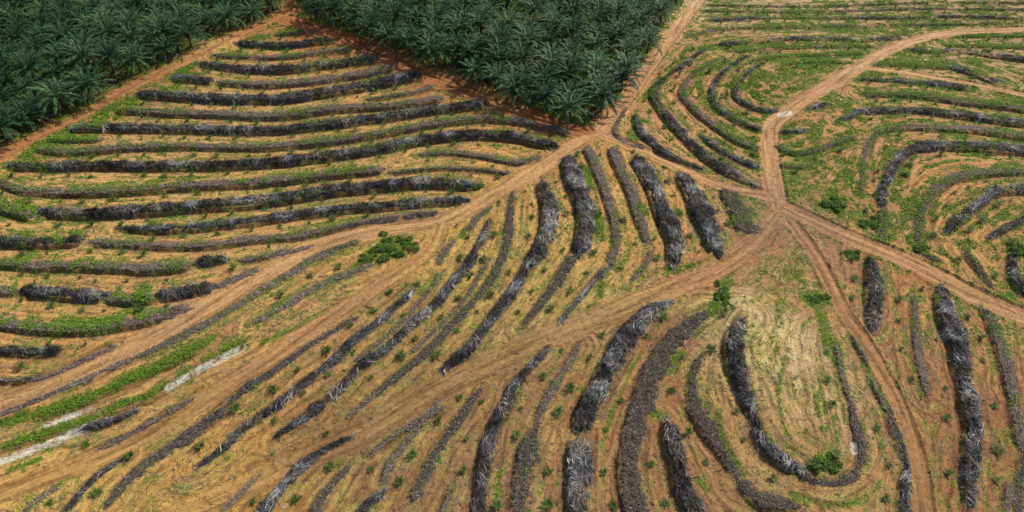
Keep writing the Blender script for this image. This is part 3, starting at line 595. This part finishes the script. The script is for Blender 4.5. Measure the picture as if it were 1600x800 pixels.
for ip, p in enumerate(PILES):
    if p['kind'] == 'E': continue                              # an earth bank under weeds: part of the terrain
    q = p['arc']; Lt = q[-1]; kind = p['kind']; mid = p['line'][len(p['line'])//2]
    far = math.hypot(mid[0], mid[1])
    c = Vector((mid[0], mid[1], float(terr(mid[0], mid[1])))); off = np.array(c)
    nm, cat, word = {'F': ('frond_windrow', 'frond pile', 'grey windrow of dead palm fronds'), 'B': ('brush_bank', 'brush bank', 'brown bank of matted dead brush'),
                     'D': ('dark_brush_bank', 'brush bank', 'dark smooth bank of matted brush')}[kind]
    if p['g'] >= .75: word = {'F': 'weedy grey windrow of palm fronds', 'B': 'weed-covered brown brush bank', 'D': 'weedy dark brush bank'}[kind]
    size = 'long ' if Lt > 60 else ('short ' if Lt < 16 else '')
    lab = f"{size}{word}, {ordw(p['ord'])} pile from {p['dirw']} {REGW[p['reg']]}"; grp = 'piles of dead fronds and brush along the terraces'
    nl = max(8, int(Lt/.3)); nc = 23
    l = np.linspace(-.6, Lt+.6, nl); ac = np.linspace(-1.5, 1.35, nc); Lg, Ag = np.meshgrid(l, ac, indexing='ij')
    X, Y, Z = surf(p, Lg, Ag, ip)
    V = np.stack([X, Y, Z], -1).reshape(-1, 3)-off; Id = np.arange(nl*nc).reshape(nl, nc)
    Qd = np.stack([Id[:-1, :-1], Id[1:, :-1], Id[1:, 1:], Id[:-1, 1:]], -1).reshape(-1, 4)
    if p['side'] < 0: Qd = Qd
    if kind == 'F':
        root = tag(empty(nm, c), lab, cat, grp); mesh_obj('heap', V, Qd, M_FMOUND, root, smooth=True)
    HV, HQ = V, Qd
    area = float(np.sum(np.diff(q)*2*p['line'][1:, 2])); r = np.random.default_rng(100+ip)
    if kind == 'F':
        n = int(np.clip(area*(26 if far < 170 else 14), 150, 12000)); k = 5
        l0 = np.clip(r.uniform(-.02, 1.02, n*2), 0, 1)*Lt; l0 = l0[r.random(n*2) < (.3+.7*sstep(.36, .52, fnoise(l0, l0*0+ip*5.3, 6, 85)))][:n]; n = len(l0); a0 = np.clip(r.normal(-.08, .72, n), -2.0, 1.3)
        lu = surf(p, l0, a0, ip, True)[3]; kp = r.random(n) < .05+.95*lu; l0, a0 = l0[kp], a0[kp]; n = len(l0)
        th = (fnoise(l0, a0*1.3+ip*9, 3.0, 81)-.5)*(4.2 if p['reg'] == 'left' else 5.6) + r.normal(0, .6 if p['reg'] == 'left' else .42, n); Ls = r.uniform(.8, 3.3, n)*(.8+.3*(far > 170))
        bend = r.normal(0, .28, n); tt = np.linspace(-.5, .5, k)[None, :]
        ang = th[:, None]+bend[:, None]*tt*2
        w = np.interp(l0, q, p['line'][:, 2])[:, None]
        chip = r.random(n) < .14; Ls = np.where(chip, Ls*.35, Ls)
        la = l0[:, None]+np.cos(ang)*tt*Ls[:, None]; aa = a0[:, None]+np.sin(ang)*tt*Ls[:, None]/w
        aa = np.clip(aa, -2.3, 1.45)
        X, Y, Z = surf(p, la, aa, ip); lift = np.abs(r.normal(.05, .2, n))[:, None]*(1-np.abs(tt)*.9)+np.abs(r.normal(0, .38, n))[:, None]*(tt+.5)**2
        Z = np.maximum(Z, terr(X, Y)); C_ = np.stack([X, Y, Z+.04+lift], -1)-off
        d = C_[:, -1]-C_[:, 0]; sd_ = np.stack([-d[:, 1], d[:, 0], np.zeros(n)], 1); sd_ /= np.linalg.norm(sd_, axis=1)[:, None]+1e-9
        tl = r.normal(0, .6, n); sd_ = sd_*np.cos(tl)[:, None]; sd_[:, 2] = np.sin(tl)
        taper = np.array([1, 1, .85, .6, .25])[None]
        pass
        wid = np.where(chip, r.uniform(.07, .17, n), r.uniform(.015, .06, n)**1.0)[:, None]*taper
        V, Qd = ribbons(C_, None, wid, sd_); cl = fnoise(l0, a0*1.1+ip*7, 2.6, 83); tone = np.clip(.17+1.8*(cl-.38)*r.uniform(.2, 1.7, n)+r.normal(0, .22, n)-.1*chip, 0, 1)
        mesh_obj('dead_fronds', V, Qd, M_FROND, root, attrs={'tone': ('FLOAT', np.repeat(tone, 2*k))})
    else:
        n = int(np.clip(area*(34 if far < 170 else 18), 150, 12000)); k = 3
        l0 = r.random(n)*Lt; a0 = np.clip(r.normal(-.04, .72, n), -1.9, 1.3)
        lu = surf(p, l0, a0, ip, True)[3]; kp = r.random(n) < .10+.9*lu; l0, a0 = l0[kp], a0[kp]; n = len(l0)
        X, Y, Z = surf(p, l0, a0, ip); Z = np.maximum(Z, terr(X, Y)); th = r.uniform(0, 6.283, n); up = np.abs(r.normal(.3, .35, n)); hl = r.uniform(.25, .75, n)*(1 if kind == 'B' else 1.1)
        d = np.stack([np.cos(th)*np.cos(up), np.sin(th)*np.cos(up), np.sin(up)], 1)*hl[:, None]
        b0 = np.stack([X, Y, Z-.03], 1)-off; C_ = np.stack([b0, b0+d*.55+[0, 0, .03], b0+d*1.0-np.array([0, 0, .08])], 1)
        sd_ = np.stack([-np.sin(th), np.cos(th), r.normal(0, .4, n)], 1)
        V, Qd = ribbons(C_, None, r.uniform(.02, .06, n)[:, None]*np.array([1, .9, .3])[None], sd_)
        o = mesh_obj(nm, np.vstack([HV, V]), np.vstack([HQ, Qd+len(HV)]), M_BMOUND if kind == 'B' else M_DMOUND)
        o.data.materials.append(M_BRUSH if kind == 'B' else M_DBRUSH); mi = np.zeros(len(HQ)+len(Qd), np.int32); mi[len(HQ):] = 1; o.data.polygons.foreach_set('material_index', mi)
        o.data.polygons.foreach_set('use_smooth', mi == 0); o.location = c; tag(o, lab, cat, grp)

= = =

• Given exercise: Repeat all the data as it stands, dropping any images it holds.

• Written response:
Keep writing the Blender script for this image. This is part 3, starting at line 595. This part finishes the script. The script is for Blender 4.5. Measure the picture as if it were 1600x800 pixels.
for ip, p in enumerate(PILES):
    if p['kind'] == 'E': continue                              # an earth bank under weeds: part of the terrain
    q = p['arc']; Lt = q[-1]; kind = p['kind']; mid = p['line'][len(p['line'])//2]
    far = math.hypot(mid[0], mid[1])
    c = Vector((mid[0], mid[1], float(terr(mid[0], mid[1])))); off = np.array(c)
    nm, cat, word = {'F': ('frond_windrow', 'frond pile', 'grey windrow of dead palm fronds'), 'B': ('brush_bank', 'brush bank', 'brown bank of matted dead brush'),
                     'D': ('dark_brush_bank', 'brush bank', 'dark smooth bank of matted brush')}[kind]
    if p['g'] >= .75: word = {'F': 'weedy grey windrow of palm fronds', 'B': 'weed-covered brown brush bank', 'D': 'weedy dark brush bank'}[kind]
    size = 'long ' if Lt > 60 else ('short ' if Lt < 16 else '')
    lab = f"{size}{word}, {ordw(p['ord'])} pile from {p['dirw']} {REGW[p['reg']]}"; grp = 'piles of dead fronds and brush along the terraces'
    nl = max(8, int(Lt/.3)); nc = 23
    l = np.linspace(-.6, Lt+.6, nl); ac = np.linspace(-1.5, 1.35, nc); Lg, Ag = np.meshgrid(l, ac, indexing='ij')
    X, Y, Z = surf(p, Lg, Ag, ip)
    V = np.stack([X, Y, Z], -1).reshape(-1, 3)-off; Id = np.arange(nl*nc).reshape(nl, nc)
    Qd = np.stack([Id[:-1, :-1], Id[1:, :-1], Id[1:, 1:], Id[:-1, 1:]], -1).reshape(-1, 4)
    if p['side'] < 0: Qd = Qd
    if kind == 'F':
        root = tag(empty(nm, c), lab, cat, grp); mesh_obj('heap', V, Qd, M_FMOUND, root, smooth=True)
    HV, HQ = V, Qd
    area = float(np.sum(np.diff(q)*2*p['line'][1:, 2])); r = np.random.default_rng(100+ip)
    if kind == 'F':
        n = int(np.clip(area*(26 if far < 170 else 14), 150, 12000)); k = 5
        l0 = np.clip(r.uniform(-.02, 1.02, n*2), 0, 1)*Lt; l0 = l0[r.random(n*2) < (.3+.7*sstep(.36, .52, fnoise(l0, l0*0+ip*5.3, 6, 85)))][:n]; n = len(l0); a0 = np.clip(r.normal(-.08, .72, n), -2.0, 1.3)
        lu = surf(p, l0, a0, ip, True)[3]; kp = r.random(n) < .05+.95*lu; l0, a0 = l0[kp], a0[kp]; n = len(l0)
        th = (fnoise(l0, a0*1.3+ip*9, 3.0, 81)-.5)*(4.2 if p['reg'] == 'left' else 5.6) + r.normal(0, .6 if p['reg'] == 'left' else .42, n); Ls = r.uniform(.8, 3.3, n)*(.8+.3*(far > 170))
        bend = r.normal(0, .28, n); tt = np.linspace(-.5, .5, k)[None, :]
        ang = th[:, None]+bend[:, None]*tt*2
        w = np.interp(l0, q, p['line'][:, 2])[:, None]
        chip = r.random(n) < .14; Ls = np.where(chip, Ls*.35, Ls)
        la = l0[:, None]+np.cos(ang)*tt*Ls[:, None]; aa = a0[:, None]+np.sin(ang)*tt*Ls[:, None]/w
        aa = np.clip(aa, -2.3, 1.45)
        X, Y, Z = surf(p, la, aa, ip); lift = np.abs(r.normal(.05, .2, n))[:, None]*(1-np.abs(tt)*.9)+np.abs(r.normal(0, .38, n))[:, None]*(tt+.5)**2
        Z = np.maximum(Z, terr(X, Y)); C_ = np.stack([X, Y, Z+.04+lift], -1)-off
        d = C_[:, -1]-C_[:, 0]; sd_ = np.stack([-d[:, 1], d[:, 0], np.zeros(n)], 1); sd_ /= np.linalg.norm(sd_, axis=1)[:, None]+1e-9
        tl = r.normal(0, .6, n); sd_ = sd_*np.cos(tl)[:, None]; sd_[:, 2] = np.sin(tl)
        taper = np.array([1, 1, .85, .6, .25])[None]
        pass
        wid = np.where(chip, r.uniform(.07, .17, n), r.uniform(.015, .06, n)**1.0)[:, None]*taper
        V, Qd = ribbons(C_, None, wid, sd_); cl = fnoise(l0, a0*1.1+ip*7, 2.6, 83); tone = np.clip(.17+1.8*(cl-.38)*r.uniform(.2, 1.7, n)+r.normal(0, .22, n)-.1*chip, 0, 1)
        mesh_obj('dead_fronds', V, Qd, M_FROND, root, attrs={'tone': ('FLOAT', np.repeat(tone, 2*k))})
    else:
        n = int(np.clip(area*(34 if far < 170 else 18), 150, 12000)); k = 3
        l0 = r.random(n)*Lt; a0 = np.clip(r.normal(-.04, .72, n), -1.9, 1.3)
        lu = surf(p, l0, a0, ip, True)[3]; kp = r.random(n) < .10+.9*lu; l0, a0 = l0[kp], a0[kp]; n = len(l0)
        X, Y, Z = surf(p, l0, a0, ip); Z = np.maximum(Z, terr(X, Y)); th = r.uniform(0, 6.283, n); up = np.abs(r.normal(.3, .35, n)); hl = r.uniform(.25, .75, n)*(1 if kind == 'B' else 1.1)
        d = np.stack([np.cos(th)*np.cos(up), np.sin(th)*np.cos(up), np.sin(up)], 1)*hl[:, None]
        b0 = np.stack([X, Y, Z-.03], 1)-off; C_ = np.stack([b0, b0+d*.55+[0, 0, .03], b0+d*1.0-np.array([0, 0, .08])], 1)
        sd_ = np.stack([-np.sin(th), np.cos(th), r.normal(0, .4, n)], 1)
        V, Qd = ribbons(C_, None, r.uniform(.02, .06, n)[:, None]*np.array([1, .9, .3])[None], sd_)
        o = mesh_obj(nm, np.vstack([HV, V]), np.vstack([HQ, Qd+len(HV)]), M_BMOUND if kind == 'B' else M_DMOUND)
        o.data.materials.append(M_BRUSH if kind == 'B' else M_DBRUSH); mi = np.zeros(len(HQ)+len(Qd), np.int32); mi[len(HQ):] = 1; o.data.polygons.foreach_set('material_index', mi)
        o.data.polygons.foreach_set('use_smooth', mi == 0); o.location = c; tag(o, lab, cat, grp)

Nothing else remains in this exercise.